___ Given data ___

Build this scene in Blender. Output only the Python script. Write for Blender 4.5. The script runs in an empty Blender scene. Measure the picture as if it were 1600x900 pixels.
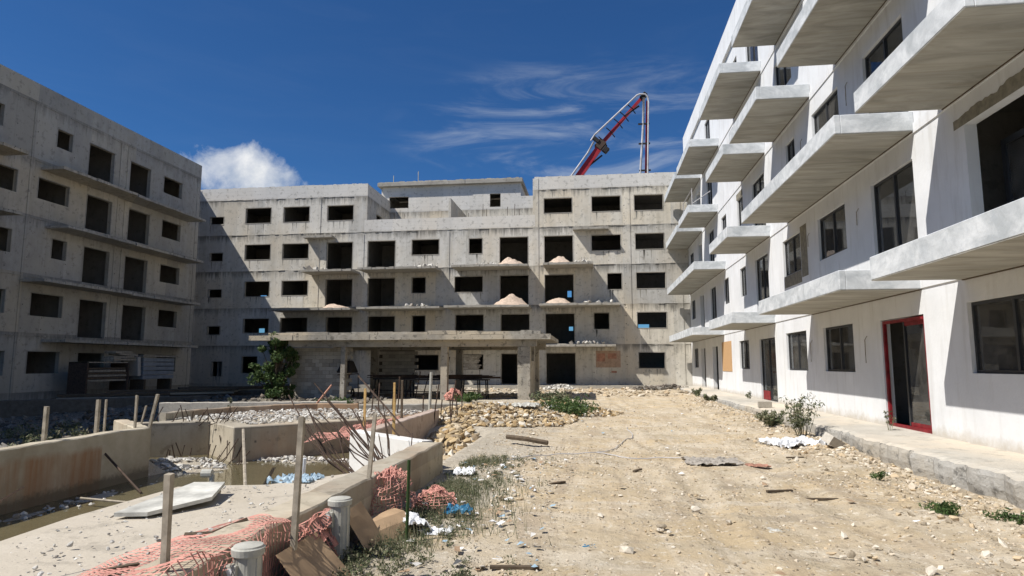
import bpy, math, random
import numpy as np
from mathutils import Vector, Matrix
R = math.radians
rng = np.random.default_rng(7)
random.seed(7)
S = bpy.context.scene
COL = S.collection

# ------------------------------------------------------------------ camera
cam = bpy.data.objects.new('camera', bpy.data.cameras.new('camera'))
COL.objects.link(cam)
cam.location = (0, 0, 1.5)
cam.rotation_euler = (R(90 + 6.843), 0, R(7.355))
cam.data.sensor_width = 36
cam.data.lens = 22.5
cam.data.clip_start = 0.05
cam.data.clip_end = 5000
S.camera = cam
S.render.resolution_x, S.render.resolution_y = 1024, 576

# ------------------------------------------------------------------ sun, sky, exposure
SUN = Vector((0.68, 0.41, -1.0)).normalized()          # direction the light travels
elev = math.asin(-SUN.z)
azim = math.atan2(-SUN.x, -SUN.y)
sl = bpy.data.lights.new('sun', 'SUN')
sl.energy = 5.0
sl.angle = R(0.53)
sl.color = (1.0, 0.955, 0.89)
so = bpy.data.objects.new('sun', sl)
COL.objects.link(so)
so.rotation_euler = SUN.to_track_quat('-Z', 'Y').to_euler()
S.view_settings.view_transform = 'Standard'
S.view_settings.look = 'None'
S.view_settings.exposure = 0.28
S.view_settings.gamma = 1.0

class NT:
    """small node-tree writer"""
    def __init__(self, nt):
        self.nt = nt
        nt.nodes.clear()
    def n(self, t, **kw):
        nd = self.nt.nodes.new(t)
        ins = kw.pop('ins', {})
        for k, v in kw.items():
            setattr(nd, k, v)
        for k, v in ins.items():
            self.put(nd.inputs[k], v)
        return nd
    def put(self, sock, v):
        if isinstance(v, bpy.types.NodeSocket):
            self.nt.links.new(v, sock)
        elif isinstance(v, bpy.types.Node):
            self.nt.links.new(v.outputs[0], sock)
        else:
            if isinstance(v, tuple) and len(v) == 3 and sock.type == 'RGBA':
                v = v + (1,)
            sock.default_value = v
    def math(self, op, a, b=0.0, c=0.0, clamp=False):
        nd = self.n('ShaderNodeMath', operation=op, use_clamp=clamp)
        self.put(nd.inputs[0], a); self.put(nd.inputs[1], b); self.put(nd.inputs[2], c)
        return nd.outputs[0]
    def vmath(self, op, a, b=(0, 0, 0)):
        nd = self.n('ShaderNodeVectorMath', operation=op)
        self.put(nd.inputs[0], a); self.put(nd.inputs[1], b)
        return nd
    def mix(self, f, a, b, blend='MIX'):
        nd = self.n('ShaderNodeMix', data_type='RGBA', blend_type=blend)
        self.put(nd.inputs['Factor'], f); self.put(nd.inputs[6], a); self.put(nd.inputs[7], b)
        return nd.outputs[2]
    def ramp(self, f, stops, interp='LINEAR'):
        nd = self.n('ShaderNodeValToRGB')
        nd.color_ramp.interpolation = interp
        el = nd.color_ramp.elements
        while len(el) < len(stops):
            el.new(0.5)
        for e, (p, c) in zip(el, stops):
            e.position = p
            e.color = (c, c, c, 1) if not isinstance(c, tuple) else c + (1,)
        self.put(nd.inputs[0], f)
        return nd.outputs[0]
    def map(self, vec, scale=(1, 1, 1), loc=(0, 0, 0), rot=(0, 0, 0)):
        nd = self.n('ShaderNodeMapping')
        self.put(nd.inputs['Vector'], vec)
        nd.inputs['Scale'].default_value = scale
        nd.inputs['Location'].default_value = loc
        nd.inputs['Rotation'].default_value = rot
        return nd.outputs[0]
    def noise(self, vec, scale, detail=6, rough=0.55, dist=0.0):
        nd = self.n('ShaderNodeTexNoise')
        self.put(nd.inputs['Vector'], vec)
        nd.inputs['Scale'].default_value = scale
        nd.inputs['Detail'].default_value = detail
        nd.inputs['Roughness'].default_value = rough
        nd.inputs['Distortion'].default_value = dist
        return nd.outputs[0]

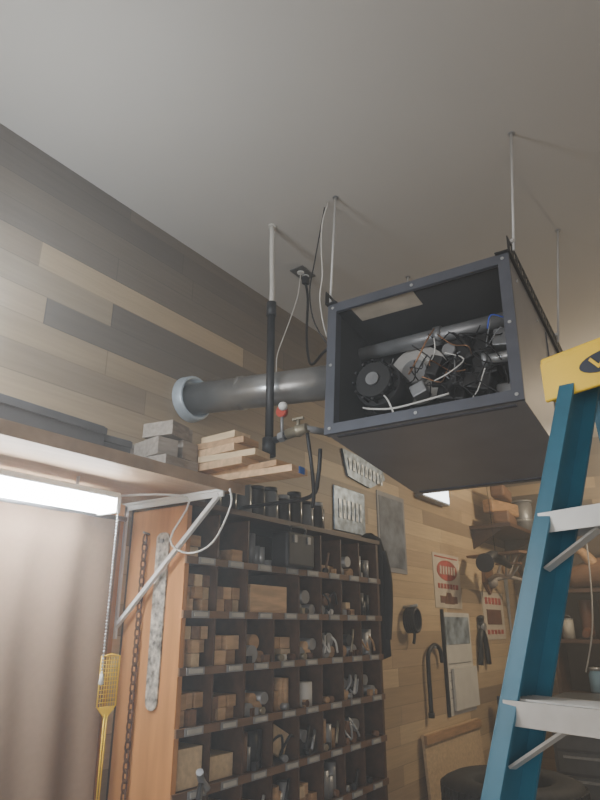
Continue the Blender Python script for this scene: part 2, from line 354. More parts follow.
specs=[(1.575,1.12,0.095,0.022,3,wood_l),(1.585,1.17,0.08,0.020,-4,wood_m),(1.555,1.30,0.09,0.026,0,wood_l),(1.56,1.26,0.09,0.022,5,wood_p),(1.555,1.33,0.085,0.026,-3,wood_l),(1.56,1.31,0.09,0.022,4,wood_m),(1.56,1.34,0.08,0.024,-2,wood_p)]
z=1.961
for i,(x_,ye,w,h,r_,m_) in enumerate(specs):
    y1=[1.62,1.55,1.6,1.5,1.58,1.55,1.5][i]
    b.box((x_,(ye+y1)/2,z+h/2),(w,y1-ye,h),m_,Rz(r_),bev=0.001)
    if i==0: b.box((x_+0.02,ye-0.002,z+h/2),(0.03,0.004,h),bl,Rz(r_))
    z+=h+0.001
b.done()

# ---------------------------------------------------------------- curtain
b=B('window_curtain'); cm=mat('tan_curtain_fabric',(0.23,0.15,0.10),0.9,noise=0.06,scale=60)
ii=b.mi(cm); nx=150; nz=14; g=[]
for i in range(nx+1):
    row=[]; xx=0.4+1.07*i/nx
    for j in range(nz+1):
        zt=1.86-1.6*j/nz; f=0.35+0.65*j/nz
        yy=1.835+0.018*f*math.sin(xx*38+0.6*math.sin(j*0.5))+0.012*f*math.sin(xx*17+1+j*0.15)
        row.append(b.bm.verts.new((xx,yy,zt)))
    g.append(row)
for i in range(nx):
    for j in range(nz):
        f=b.bm.faces.new((g[i][j],g[i+1][j],g[i+1][j+1],g[i][j+1])); f.smooth=True; f.material_index=ii
b.cyl((0.38,1.84,1.87),(1.50,1.84,1.87),0.009,galvd,seg=10)
o=b.done(recalc=False); md=o.modifiers.new('thick','SOLIDIFY'); md.thickness=0.003
b=B('trim_1'); b.mm((1.475,WY-0.02,0),(1.525,WY,1.93),orange); b.done()

# ---------------------------------------------------------------- pigeonhole cabinet
CX0=1.575; CX1=2.96; YF=1.60; ZT=1.93
b=B('pigeonhole_cabinet')
b.mm((CX0,YF,0),(CX0+0.022,WY-0.002,ZT),orange); b.mm((CX1,YF,0),(CX1+0.022,WY-0.002,ZT),cubw); b.mm((CX0,WY-0.012,0),(CX1,WY-0.002,ZT),mat('cabinet_back_board',(0.05,0.03,0.02),0.7))
b.mm((CX0,YF-0.008,ZT-0.02),(CX1+0.03,WY-0.002,ZT),cubw)
lv=[1.73-0.18*k for k in range(10)]; NC=8; cw=(CX1-CX0)/NC
edgem=mat('cabinet_front_edge',(0.17,0.095,0.055),0.4,noise=0.25,scale=6,stretch=(1,6,6))
lab=mat('aged_label_card',(0.46,0.44,0.40),0.8,noise=0.2)
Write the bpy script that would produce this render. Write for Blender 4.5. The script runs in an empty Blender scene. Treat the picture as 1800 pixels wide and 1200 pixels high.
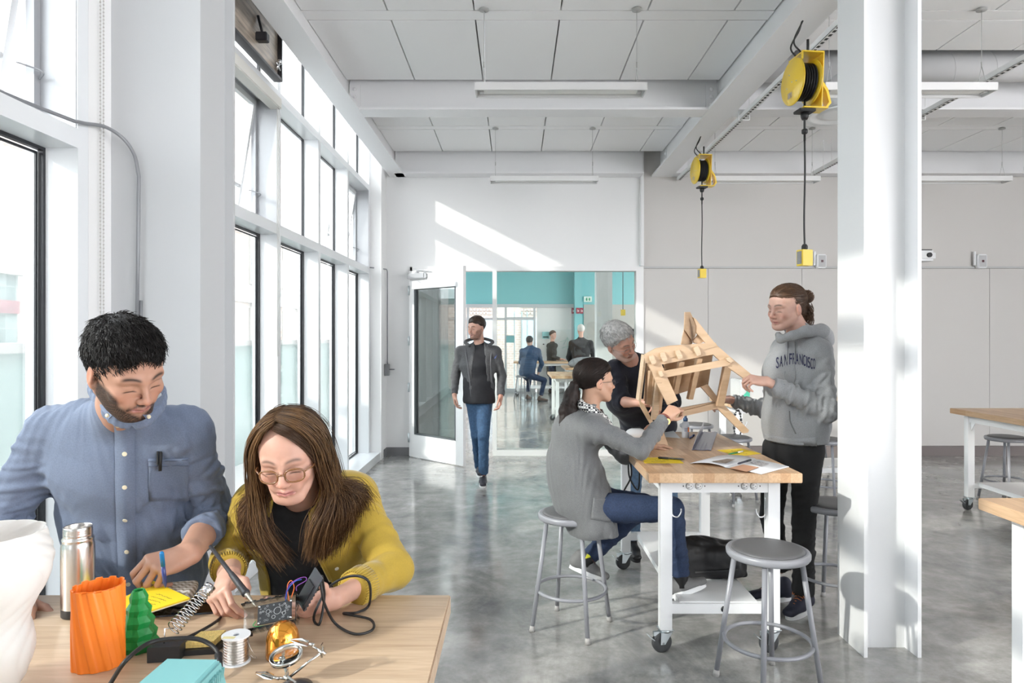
import bpy, bmesh, math, random
import numpy as np
from mathutils import Vector, Matrix
random.seed(7); np.random.seed(7)
sc = bpy.context.scene
COL = sc.collection
# ---------------------------------------------------------------- camera, world, lights, exposure
cam = bpy.data.objects.new('camera', bpy.data.cameras.new('camera')); COL.objects.link(cam)
cam.location = (0, 0, 1.55); cam.rotation_euler = (math.pi/2, 0, 0)
cam.data.sensor_width = 36; cam.data.lens = 24; cam.data.shift_x = -6/1800; cam.data.shift_y = -8/1800
cam.data.clip_start = .05; cam.data.clip_end = 300
sc.camera = cam
sc.view_settings.view_transform = 'Standard'; sc.view_settings.look = 'None'; sc.view_settings.gamma = 1
sc.view_settings.use_curve_mapping = False
sc.view_settings.exposure = 1.92
sc.cycles.max_bounces = 10; sc.cycles.diffuse_bounces = 6; sc.cycles.glossy_bounces = 3; sc.cycles.transparent_max_bounces = 16
sc.cycles.transmission_bounces = 6; sc.cycles.caustics_reflective = False; sc.cycles.caustics_refractive = False
sc.cycles.sample_clamp_indirect = 6
w = bpy.data.worlds.new('sky'); sc.world = w; w.use_nodes = True
wn = w.node_tree; bg = wn.nodes['Background']
tc = wn.nodes.new('ShaderNodeTexCoord'); sx = wn.nodes.new('ShaderNodeSeparateXYZ'); cr = wn.nodes.new('ShaderNodeValToRGB')
wn.links.new(tc.outputs['Generated'], sx.inputs[0]); wn.links.new(sx.outputs['Z'], cr.inputs[0]); wn.links.new(cr.outputs[0], bg.inputs[0])
cr.color_ramp.elements[0].color = (.98, .98, 1, 1); cr.color_ramp.elements[1].color = (.90, .945, 1, 1)
bg.inputs[1].default_value = 2.6
def sun_dir(): return Vector((1, .55, -.51)).normalized()
sl = bpy.data.lights.new('sun', 'SUN'); sl.energy = 1.0; sl.angle = math.radians(1.2); sl.color = (1, .95, .88)
so = bpy.data.objects.new('sun', sl); COL.objects.link(so); so.rotation_euler = sun_dir().to_track_quat('-Z', 'Y').to_euler()
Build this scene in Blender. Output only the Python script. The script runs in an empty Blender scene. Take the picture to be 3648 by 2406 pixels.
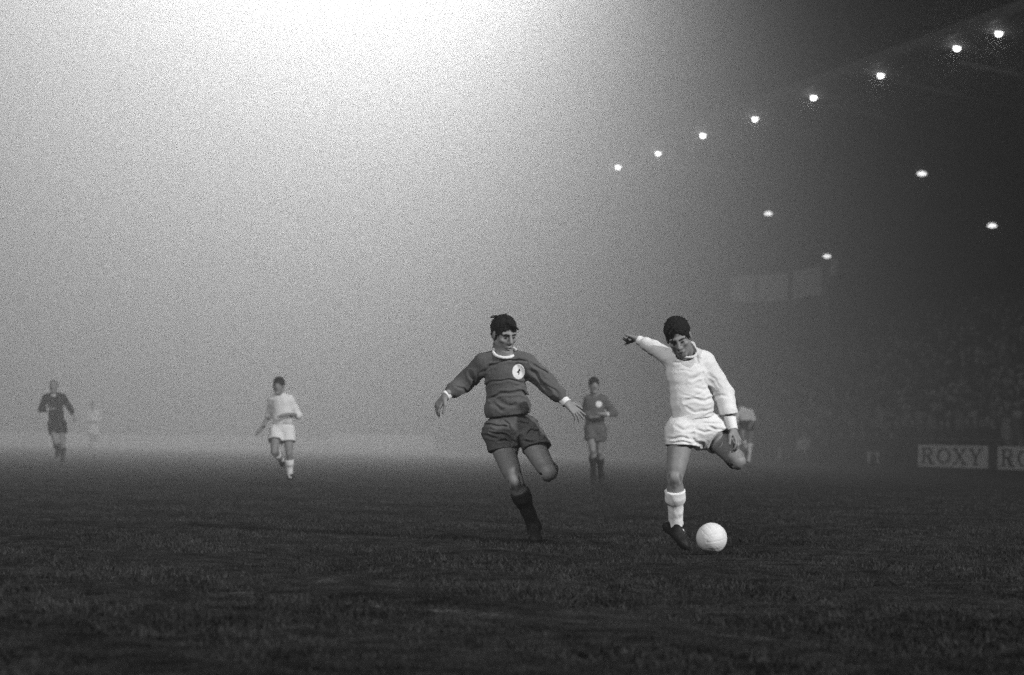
import bpy, math, random
import numpy as np
from mathutils import Vector, Matrix
random.seed(7); RNG = np.random.default_rng(7)
S = bpy.context.scene
COL = S.collection

# ------------------------------------------------------------ camera
F_PX, CX, CY = 8613.0, 1824.0, 1203.0            # photograph pixels, 85 mm on 36 mm film
PITCH, ROLL, CAM_H = math.radians(2.325), math.radians(1.117), 0.82
cam_d = bpy.data.cameras.new('camera'); cam = bpy.data.objects.new('camera', cam_d); COL.objects.link(cam)
CAM_M = Matrix.Rotation(math.radians(90) + PITCH, 3, 'X') @ Matrix.Rotation(ROLL, 3, 'Z')
cam.matrix_world = Matrix.Translation((0, 0, CAM_H)) @ CAM_M.to_4x4()
cam_d.lens, cam_d.sensor_width = 85, 36
cam_d.clip_start, cam_d.clip_end = 0.1, 2000
cam_d.dof.use_dof = True; cam_d.dof.focus_distance = 18.2; cam_d.dof.aperture_fstop = 2.6
S.camera = cam
def at(px, py, Y):
    """world point seen at photograph pixel (px, py) at distance Y along the ground"""
    d = CAM_M @ Vector(((px - CX) / F_PX, -(py - CY) / F_PX, -1.0))
    return Vector((0, 0, CAM_H)) + d * (Y / d.y)
def horizon(px): return 1517 + 0.0195 * px

# ------------------------------------------------------------ world, exposure
w = bpy.data.worlds.new('World'); S.world = w; w.use_nodes = True
nt = w.node_tree; bg = nt.nodes['Background']
sky = nt.nodes.new('ShaderNodeTexSky'); sky.sky_type = 'NISHITA'; sky.sun_disc = False
sky.sun_elevation = math.radians(-6); sky.sun_rotation = math.radians(180)
bw = nt.nodes.new('ShaderNodeRGBToBW')
nt.links.new(sky.outputs[0], bw.inputs[0]); nt.links.new(bw.outputs[0], bg.inputs['Color'])
bg.inputs['Strength'].default_value = 0.1
S.view_settings.view_transform = 'Standard'; S.view_settings.look = 'None'
S.view_settings.exposure = 0; S.view_settings.gamma = 1
S.cycles.volume_bounces = 0; S.cycles.max_bounces = 4; S.cycles.diffuse_bounces = 2
S.cycles.glossy_bounces = 1; S.cycles.transmission_bounces = 1
S.cycles.sample_clamp_indirect = 0.4; S.cycles.sample_clamp_direct = 8
S.cycles.use_denoising = False
S.cycles.use_adaptive_sampling = False

# ------------------------------------------------------------ floodlights on the masts outside the frame
def flood(name, loc, target, power, cone, blend=0.6, radius=0.6):
    l = bpy.data.lights.new(name, 'SPOT'); l.energy = power; l.spot_size = math.radians(cone)
    l.spot_blend = blend; l.shadow_soft_size = radius
    o = bpy.data.objects.new(name, l); COL.objects.link(o); o.location = loc
    o.rotation_euler = (Vector(target) - Vector(loc)).to_track_quat('-Z', 'Y').to_euler()
    return o
flood('floodlight_far', (-2.3, 148, 56), (-27.0, 82, -1), 15.2e5, 54, 0.8, 1.2)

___

__Exercise brief__. Word for word, restate the lines beginning with the one that has "Build this scene in Blender. Output only the Python script. The" and ending with the one that has "def horizon(px): return 1517 + 0.0195 * px". Keep both ends and skip any pictures.

__The result__.
Build this scene in Blender. Output only the Python script. The script runs in an empty Blender scene. Take the picture to be 3648 by 2406 pixels.
import bpy, math, random
import numpy as np
from mathutils import Vector, Matrix
random.seed(7); RNG = np.random.default_rng(7)
S = bpy.context.scene
COL = S.collection

# ------------------------------------------------------------ camera
F_PX, CX, CY = 8613.0, 1824.0, 1203.0            # photograph pixels, 85 mm on 36 mm film
PITCH, ROLL, CAM_H = math.radians(2.325), math.radians(1.117), 0.82
cam_d = bpy.data.cameras.new('camera'); cam = bpy.data.objects.new('camera', cam_d); COL.objects.link(cam)
CAM_M = Matrix.Rotation(math.radians(90) + PITCH, 3, 'X') @ Matrix.Rotation(ROLL, 3, 'Z')
cam.matrix_world = Matrix.Translation((0, 0, CAM_H)) @ CAM_M.to_4x4()
cam_d.lens, cam_d.sensor_width = 85, 36
cam_d.clip_start, cam_d.clip_end = 0.1, 2000
cam_d.dof.use_dof = True; cam_d.dof.focus_distance = 18.2; cam_d.dof.aperture_fstop = 2.6
S.camera = cam
def at(px, py, Y):
    """world point seen at photograph pixel (px, py) at distance Y along the ground"""
    d = CAM_M @ Vector(((px - CX) / F_PX, -(py - CY) / F_PX, -1.0))
    return Vector((0, 0, CAM_H)) + d * (Y / d.y)
def horizon(px): return 1517 + 0.0195 * px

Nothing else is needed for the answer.